Task to carry out:
Print the lines beginning with the one that contains "4, 24)) * .85)" and ending with the one that contains "sstep(.02, -.06, GX))", exactly, both included, and no other lines.

[Excerpt from a dataset]
-=-=-=-=-
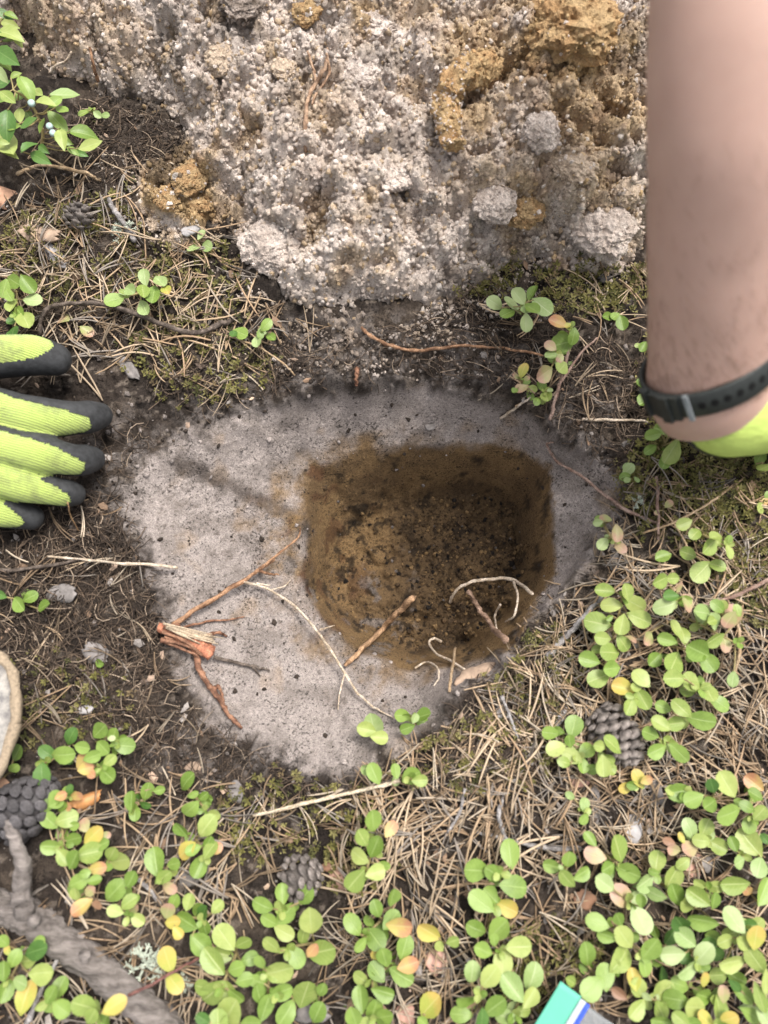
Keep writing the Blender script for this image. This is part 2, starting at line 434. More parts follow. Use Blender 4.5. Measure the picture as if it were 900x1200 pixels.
# loose lumps on the floor of the pit and crumbly humus round it
def splat_all(Z, X1, Y1, cx, cy, rr, aa):
    base = Z.copy()
    for x, y, r, a in zip(cx, cy, rr, aa):
        i0, i1 = np.searchsorted(X1, [x - r, x + r]); j0, j1 = np.searchsorted(Y1, [y - r, y + r])
        if i1 <= i0 or j1 <= j0: continue
        jm, im = min(np.searchsorted(Y1, y), len(Y1) - 1), min(np.searchsorted(X1, x), len(X1) - 1)
        dx = (X1[i0:i1] - x)[None] / r; dy = (Y1[j0:j1] - y)[:, None] / r
        b = 1 - dx * dx - dy * dy
        bump = np.where(b > 0, base[jm, im] + a * np.sqrt(np.maximum(b, 0)) - .35 * a, -9)
        Z[j0:j1, i0:i1] = np.maximum(Z[j0:j1, i0:i1], bump)
fx0, fx1 = min(p[0] for p in BRN), max(p[0] for p in BRN); fy0, fy1 = min(p[1] for p in BRN), max(p[1] for p in BRN)
cx, cy = rng.uniform(fx0, fx1, 3500), rng.uniform(fy0, fy1, 3500)
keep = (poly_sd(BRN, cx, cy) > .015) & (rng.random(3500) < sstep(-.02, .06, cx))
cx, cy = cx[keep], cy[keep]; rr = .002 + .005 * rng.random(len(cx)) ** 2
keep = poly_sd(FLR, cx, cy) > -.004; cx, cy, rr = cx[keep], cy[keep], rr[keep]
splat_all(gz, gx, gy, cx, cy, rr, rr * .7)
# humus lumps around the rim
cx, cy = rng.uniform(-.36, .36, 5000), rng.uniform(-.25, .5, 5000)
keep = poly_sd(RIM, cx, cy) < .004
cx, cy = cx[keep], cy[keep]; rr = .0025 + .007 * rng.random(len(cx)) ** 3
splat_all(gz, gx, gy, cx, cy, rr, rr * .75)

gz += np.where(near > .9, rng.normal(size=gz.shape) * np.where(sd_rim > -.004, np.where(gz < -.10, .0004, .0002), .0007), 0)
# ground colours: what the soil itself is, layer by layer
c = mixc(HUMUS, HUMUS2, sstep(.45, .7, fbm(GX, GY, 55, 4, 12)))
c = mixc(c, HUMUSD, sstep(.5, .7, fbm(GX, GY, 25, 4, 13)) * .7)
c = mixc(c, np.array([.16, .13, .105]), sstep(.62, .75, fbm(GX, GY, 180, 3, 14)) * .7)   # bits of bleached litter
PXG, PYG = proj(GX, GY, gz)
PITM = sd_rim > -.035
def N3(freq, octv, seed):
    out = np.full(GX.shape, .5); out[PITM] = fbm3(GX[PITM], GY[PITM], gz[PITM], freq, octv, seed); return out
_gy, _gx = np.gradient(gz, gy, gx)
SM = 1 / (1 + (np.hypot(_gx, _gy) / .9) ** 3)         # fine mottling only where the surface carries it
_tp = np.maximum.reduce([sstep(1, .5, np.hypot((PXG - a) / rx, (PYG - b) / ry)) for a, b, rx, ry in ((430, 420, 240, 70), (690, 480, 60, 70), (150, 550, 70, 90), (300, 480, 120, 40), (260, 880, 120, 50))])
c = mixc(c, GREY2 * .62, _tp * sstep(.40, .62, fbm(GX, GY, 150, 3, 53)) * .9)
edge = sd_rim + (N3(90, 4, 15) - .5) * .05 + ((.5 + SM * (N3(400, 2, 16) - .5)) - .5) * .016
# the left slope is dusted with grey further out, the upper rim is humus-stained further in
gm = np.maximum(sstep(-.008, .018, edge - .006 * sstep(560, 480, PYG) + .010 * sstep(625, 660, PXG)), sstep(-.001, -.014, gz + ((.5 + SM * (N3(120, 4, 26) - .5)) - .5) * .022) * (sd_rim > 0))
gcol = mixc(GREY, GREY2, sstep(.42, .72, N3(70, 4, 17)))
gcol = mixc(gcol, HUMUS * 1.5, sstep(.64, .74, (.5 + SM * (N3(420, 2, 18) - .5))) * .6)
gcol = mixc(gcol, HUMUS * 2, sstep(.56, .72, N3(45, 4, 27)) * sstep(.45, .7, (.5 + SM * (N3(260, 3, 28) - .5))) * .6)                   # dark organic specks
gcol = mixc(gcol, BROWN * 1.3, sstep(.62, .8, N3(40, 3, 19)) * .35)
smear = seg_dist([tuple(p) for p in np.array(W([(222, 552), (262, 566), (310, 585), (350, 606)], -.03))], GX, GY)
gcol = mixc(gcol, HUMUS * 1.4, sstep(.010, .002, smear + (N3(200, 3, 20) - .5) * .010) * .7)
c = mixc(c, gcol, gm)
bm_d = sstep(.014, -.012, gz - zb + (N3(60, 4, 21) - .5) * .040 + (.5 + SM * (N3(500, 2, 22) - .5) - .5) * .008)
bm_p = sstep(-.0015, .0025, sd_brn + (N3(160, 3, 29) - .5) * .006)
w_p = np.maximum(sstep(.06, .09, GX), sstep(.185, .205, GY))          # cut clean at the top and right, grading out at the left
bm_ = (bm_d * (1 - w_p) + bm_p * w_p) * (sd_rim > 0)
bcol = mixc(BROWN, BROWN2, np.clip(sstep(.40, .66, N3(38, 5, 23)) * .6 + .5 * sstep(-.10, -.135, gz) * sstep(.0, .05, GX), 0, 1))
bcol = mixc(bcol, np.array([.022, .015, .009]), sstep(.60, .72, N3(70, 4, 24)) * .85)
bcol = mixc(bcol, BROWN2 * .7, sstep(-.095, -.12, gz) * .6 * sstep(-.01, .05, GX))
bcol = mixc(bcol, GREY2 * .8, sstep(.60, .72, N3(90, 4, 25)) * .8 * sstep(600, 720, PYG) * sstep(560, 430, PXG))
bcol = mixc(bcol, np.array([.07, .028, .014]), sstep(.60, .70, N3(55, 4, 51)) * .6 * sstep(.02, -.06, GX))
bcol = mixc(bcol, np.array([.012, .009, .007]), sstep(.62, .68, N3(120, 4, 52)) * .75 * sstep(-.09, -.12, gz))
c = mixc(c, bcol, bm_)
ny, nx = GX.shape
idx = np.arange(ny * nx).reshape(ny, nx)
gf = np.stack([idx[:-1, :-1], idx[:-1, 1:], idx[1:, 1:], idx[1:, :-1]], -1).reshape(-1, 4)
M_SOIL = soil_mat('soil', grain=1000, gstr=.45, bump=.8, bdist=.0012, speck=.32)
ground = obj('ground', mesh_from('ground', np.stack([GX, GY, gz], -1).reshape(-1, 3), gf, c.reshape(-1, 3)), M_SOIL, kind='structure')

# spoil heap of sand thrown up behind the pit
HS = .0015
hx, hy = np.arange(-.50, .62, HS * 1.0), np.arange(.24, 1.0, HS)
hy = np.concatenate([np.arange(.24, .72, HS), np.arange(.72, 1.0, .005)])
hx = np.concatenate([np.arange(-.50, -.40, .005), np.arange(-.40, .42, HS), np.arange(.42, .62, .005)])
HX, HY = np.meshgrid(hx, hy)
sdh = poly_sd(HEAPB, HX, HY) + (fbm(HX, HY, 30, 4, 31) - .5) * .018
hz = -.006 + .046 * sstep(0, .055 + .03 * sstep(.06, .0, np.abs(HX + .02)), sdh) + .16 * np.clip(sdh, 0, .30) * sstep(.0, .1, sdh) + (fbm(HX, HY, 14, 3, 32) - .5) * .030 * sstep(0, .05, sdh)
hz = np.where(sdh < 0, -.05, hz)
hmask0 = sdh > 0
N = 26000
cx, cy = rng.uniform(-.40, .42, N), rng.uniform(.25, .72, N)
keep = poly_sd(HEAPB, cx, cy) > .003
cx, cy = cx[keep], cy[keep]; rr = .0022 + .004 * rng.random(len(cx)) ** 1.5 + .012 * rng.random(len(cx)) ** 12
hz_b = hz.copy()
splat_all(hz, hx, hy, cx, cy, rr, rr * rng.uniform(.4, 1.3, len(rr)))
hz += np.where(hmask0, (fbm(HX, HY, 100, 3, 33) - .5) * .024 - .018 * sstep(.60, .75, fbm(HX, HY, 38, 4, 35)), 0)
hz += np.where(hmask0, (fbm(HX, HY, 420, 2, 34) - .5) * .006 + rng.normal(size=hz.shape) * .0006, 0)
hz = np.where(sdh < -.002, -.05, hz)

TAN = np.array([.48, .385, .295])
def heap_col(X, Y, Z):
    PX, PY = proj(X, Y, np.maximum(Z, 0))
    c = mixc(SAND, SAND2, sstep(.42, .75, fbm3(X, Y, Z, 60, 3, 41)))
    c = mixc(c, TAN, sstep(.48, .68, fbm3(X, Y, Z, 90, 3, 47)) * .5)
    o = sstep(.58, .70, fbm3(X, Y, Z, 24, 3, 42)) * .6
    wob = (fbm3(X, Y, Z, 35, 3, 43) - .5) * 1.5
    for (a, b, r, k) in [(670, 40, 75, 1), (570, 60, 60, .8), (545, 120, 50, .8), (215, 225, 60, 1), (700, 130, 85, .8), (690, 190, 70, .6), (610, 245, 50, .7), (720, 260, 40, .3), (50, 30, 60, .6), (255, 245, 40, .7), (480, 10, 40, .5), (560, 215, 45, .5), (435, 25, 30, .8), (370, 115, 40, .4), (130, 40, 50, .4)]:
        o = np.maximum(o, k * sstep(1.15, .45, np.hypot(PX - a, PY - b) / r + wob))
    oc = mixc(OCHRE, OCHRE2, sstep(.4, .7, fbm3(X, Y, Z, 70, 3, 44)))
    c = mixc(c, oc, o)
    dk = sstep(.60, .72, fbm3(X, Y, Z, 40, 3, 45)) * .45
    for (a, b, r, k) in [(160, 150, 50, 1), (120, 118, 35, .9), (200, 190, 32, .9), (268, 300, 26, 1), (330, 378, 40, .7), (440, 395, 50, .6), (545, 330, 40, .6), (740, 60, 35, .5), (640, 305, 45, .4), (385, 402, 45, .7)]:
        dk = np.maximum(dk, k * sstep(1.15, .5, np.hypot(PX - a, PY - b) / r + wob))
    return mixc(c, HUMUS2 * 1.1, dk * .85)

ny, nx = HX.shape
idx = np.arange(ny * nx).reshape(ny, nx)
hf = np.stack([idx[:-1, :-1], idx[:-1, 1:], idx[1:, 1:], idx[1:, :-1]], -1).reshape(-1, 4)
hzf = hz.ravel()
hf = hf[(hzf[hf] > -.045).any(1)]
used = np.unique(hf); remap = np.zeros(ny * nx, int); remap[used] = np.arange(len(used))
HV = np.stack([HX, HY, hz], -1).reshape(-1, 3)[used]
M_HEAP = soil_mat('sand', grain=1300, gstr=.34, bump=.9, bdist=.0012, var=.2, speck=.55)
obj('sand_heap', mesh_from('sand_heap', HV, remap[hf], heap_col(*HV.T)), M_HEAP, kind='structure')

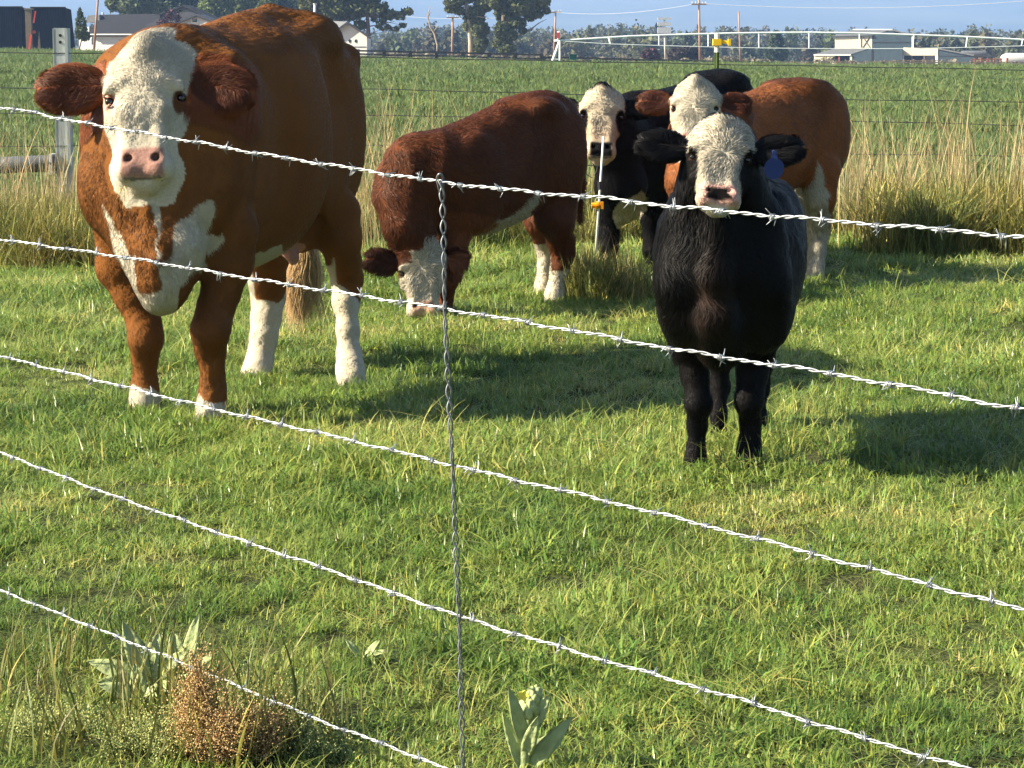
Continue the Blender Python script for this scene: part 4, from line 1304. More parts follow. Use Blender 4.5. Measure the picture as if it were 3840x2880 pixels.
def black_calf():
    rear = P(2752, 1640, 7.78); front = P(2716, 1740, 7.12)
    a = Animal('calf', 'shaggy black calf with white face and blue ear tag nearest the fence', 'calf', (front + rear)/2 * [1, 1, 0], 12)
    a.torso(rear, front, [(-.26, .80, .62, .05), (-.18, .88, .52, .15), (-.02, .89, .45, .185), (.18, .895, .41, .218), (.38, .885, .385, .222), (.55, .86, .38, .185), (.68, .82, .39, .15), (.80, .77, .43, .10), (.88, .72, .5, .05)])
    S = a.S
    for s in (-1, 1):
        a.bump(.60, s*.14, .66, .13, .06, .20, .09)
        a.bump(.72, s*.12, .52, .09, .07, .12, .07)
        a.bump(.0, s*.13, .62, .17, .08, .22, .08)
    legs(S, thin([
        [(2572, 1180, 7.13, 78), (2590, 1290, 7.13, 62), (2606, 1390, 7.12, 53), (2619, 1490, 7.09, 50), (2614, 1560, 7.12, 34), (2611, 1640, 7.12, 31), (2607, 1695, 7.1, 38), (2604, 1725, 7.08, 41)],
        [(2842, 1180, 7.16, 88), (2826, 1290, 7.16, 78), (2820, 1390, 7.15, 60), (2808, 1478, 7.11, 54), (2814, 1555, 7.15, 37), (2812, 1620, 7.15, 38), (2810, 1675, 7.13, 46), (2809, 1712, 7.1, 48)],
        [(2700, 1240, 7.75, 60), (2702, 1340, 7.72, 40), (2700, 1430, 7.72, 34), (2694, 1530, 7.66, 28), (2694, 1600, 7.62, 30), (2696, 1650, 7.58, 37)],
        [(2870, 1240, 7.85, 60), (2862, 1340, 7.82, 40), (2850, 1430, 7.82, 34), (2842, 1530, 7.76, 28), (2840, 1580, 7.72, 30), (2838, 1620, 7.68, 37)]], .84))
    S.chain([(a.at(.60, 0, .68), .20), (P(2712, 880, 7.04), .150), (P(2705, 720, 6.98), .115), (P(2704, 560, 7.0), .098)], .07)
    for cx in ((2608, 2636, 2652), (2792, 2800, 2780)):
        S.chain([(P(cx[0], 800, 6.85), .030), (P(cx[1], 960, 6.83), .036), (P(cx[2], 1140, 6.85), .036)], .07, sub=True)
    for q in (2545, 2875):
        S.chain([(P(q, 820, 6.98), .03), (P(q, 1060, 6.96), .045), (P(q + (12 if q < 2700 else -12), 1220, 7.0), .035)], .06)
    S.chain([(P(2700, 860, 6.93), .05), (P(2684, 1020, 6.865), .036), (P(2690, 1180, 6.885), .045), (P(2700, 1290, 6.99), .06)], .05)
    S.chain([(P(2640, 830, 7.0), .06), (P(2600, 1000, 6.97), .075), (P(2600, 1140, 6.99), .07)], .06)
    S.chain([(P(2780, 830, 7.0), .06), (P(2810, 1000, 6.97), .08), (P(2815, 1140, 7.0), .08)], .06)
    h = Head(S, P(2706, 474, 6.96), P(2692, 784, 6.77), (-.06, -1, 0), 1.12, 1.0,
             ear_l=((-1, .14, .05), .53, .17), ear_r=((1, .22, .05), .53, .17))
    def color(V, n):
        C = np.tile(BLACK, (len(V), 1)) * (1 + .3*wob(V, 9, 2))[:, None]
        # sunlit brown of the chest, put into the coat colour
        d = np.exp(-(((V[:, 0] - P(2630, 1080, 7)[0])/.06)**2 + ((V[:, 2] - .57)/.16)**2)) * (V[:, 1] < 7.1)
        C = blend(C, d * .8 * smooth01(wob(V, 18, 3), -.6, .5), np.array([.030, .017, .011]))
        uu, vv, ww = h.loc(V); nz = wob(V, 45, 6)*.02
        wlim = np.interp(uu, [0, .1, .3, .42, .5, .62, .75, .85, 1.0], [.30, .33, .31, .20, .18, .20, .26, .3, .3])
        m = (uu + nz > -.02) & (uu < 1.1) & (np.abs(vv + .0) + nz < wlim) & (ww + nz > -.12) & (ww < .4) & h.near(V)
        C = np.where(m[:, None], WHITE * (1 + .05*wob(V, 25, 4))[:, None], C)
        nose = smooth01(uu, .76, .80) * (1 - smooth01(uu, .97, 1.0)) * (1 - smooth01(np.abs(vv), .17, .22)) * smooth01(ww, -.02, .03)
        C = blend(C, nose * .8, PINK)
        bn = smooth01(uu + nz, .80, .83) * (1 - smooth01(uu, .945, .96)) * (1 - smooth01(np.abs(vv) + nz*1.5, .10, .12)) * smooth01(ww, 0, .03)
        C = blend(C, bn * smooth01(wob(V, 60, 5) + (.10 - np.abs(vv))*18, -.3, .1), BLACK)
        C = ear_paint(h, V, C, BLACK*1.1, BLACK*.8)
        return C
    def field(V, n, an):
        flow = np.tile(np.array([0, -.25, -1.0]), (len(V), 1)) + (-an.U*.4)
        length = np.full(len(V), .032); dens = np.ones(len(V))
        low = V[:, 2] < .36; length = np.where(low, .008, length)
        return head_field(h, V, n, flow, length, dens, .019, .024, 2.6)
    a.finish(.0066, color, dict(n=150000, field=field, rad=.0008, lift=.42, curl=.5, freq=40, lit=.7))
    a.eyes(h)
    # blue ear tag hanging from the right ear
    m_blue = mat_plain('blue_ear_tag_plastic', (.012, .028, .12), .5, .06, 30)
    c = P(2903, 632, 6.78); R = M(37, 6.8)
    pts = [c + np.array([math.cos(t)*R, .12*R*math.cos(t), math.sin(t)*R*1.05]) for t in np.linspace(0, 2*math.pi, 25)[:-1]]
    MB().prism(pts, (.0005, .003, 0)).prism([c + np.array(q) for q in ((-.010, 0, R*.9), (.010, 0, R*.9), (.006, 0, R*1.7), (-.006, 0, R*1.7))], (.0005, .0035, 0)).build('ear_tag', m_blue, a.e)
    MB().tube([c + [0, -.004, R*1.6], c + [0, .012, R*1.6]], .006, 10).build('tag_button', m_blue, a.e)
def nearer_and_longer(fn, dY, drow, r0, r1):
    """the same figure a little nearer, its legs reaching further down"""
    global P
    P0 = P
    P = lambda px, row, Y: P0(px, row + drow*min(1, max(0, (row - r0)/(r1 - r0))), Y + dY)
    fn(); P = P0
nearer_and_longer(black_calf, -.18, 44, 1200, 1700)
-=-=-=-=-
Reply to the exercise:
bcol = mixc(bcol, np.array([.022, .015, .009]), sstep(.60, .72, N3(70, 4, 24)) * .85)
bcol = mixc(bcol, BROWN2 * .7, sstep(-.095, -.12, gz) * .6 * sstep(-.01, .05, GX))
bcol = mixc(bcol, GREY2 * .8, sstep(.60, .72, N3(90, 4, 25)) * .8 * sstep(600, 720, PYG) * sstep(560, 430, PXG))
bcol = mixc(bcol, np.array([.07, .028, .014]), sstep(.60, .70, N3(55, 4, 51)) * .6 * sstep(.02, -.06, GX))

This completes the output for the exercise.